For instance, The Touch of Twilight, an urban fantasy novel by Vicki Pettersson. Is it a romance? It doesn’t look like one, and there’s nothing to suggest a romance in the back cover blurb. But who knows? There might be some romance inside. We can see from the cover that it stars a female. Who has a knife in her hand. Cool. Then there’s Veil of Midnight, by Lara Adrian. Similar kind of title, but this one is called a paranormal romance on the spine, and a man and woman are embracing on the cover, which is a universal signal that this story contains romance. But how much romance? On the other hand, Cursed, by Jamie Leigh Hansen, just has a man on the cover. But it too is billed as a paranormal romance. Which of these three books from three different publishers is the most romantic? We’ll have to read all three to find out.

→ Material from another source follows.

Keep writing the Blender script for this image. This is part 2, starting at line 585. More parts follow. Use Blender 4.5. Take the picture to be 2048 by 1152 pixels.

Or, what about 8 Sandpiper Way, by Debbie Macomber, which is billed simply as a novel, a nod to her bestseller status? The blurb at least suggests that the story is about some marital concerns and includes a reunion for another romantic pair. Is it a romance? I’m not sure. Is No Good Girls, by Jean Marie Pierson, a romance or chick lit, in other words, a quest story involving several young urban women? And what about Unlacing Lilly, by Gail Ranstrom? It contains a strong skullduggery plot in period costume, and at one point, the hero gives the heroine the 19th century version of the Vulcan nerve pinch. There’s sex in this book and a happy ever after, but is it a romance? And so it goes. I’m back to sifting my way through novels again, looking for the romantic themes that interest me.

But the good stuff is out there. And bottom line, all romances are inspirational. They show that a woman can find the person who is right for her, as well as solve big problems or win a battle against difficult odds. Or just get lucky. Romances end happily. Although there is a well-defined school of social thought that claims that in real life most stories end in failure, romances presume success. In a nation whose byword is success, it makes sense that these novels are popular. Romances are book-length affirmations that goodness exists, that true love exists, that evil can be defeated, and more. Read a romance today. Or whatever it’s being billed as by the publisher. It might help you find the strength to make a positive difference in your world.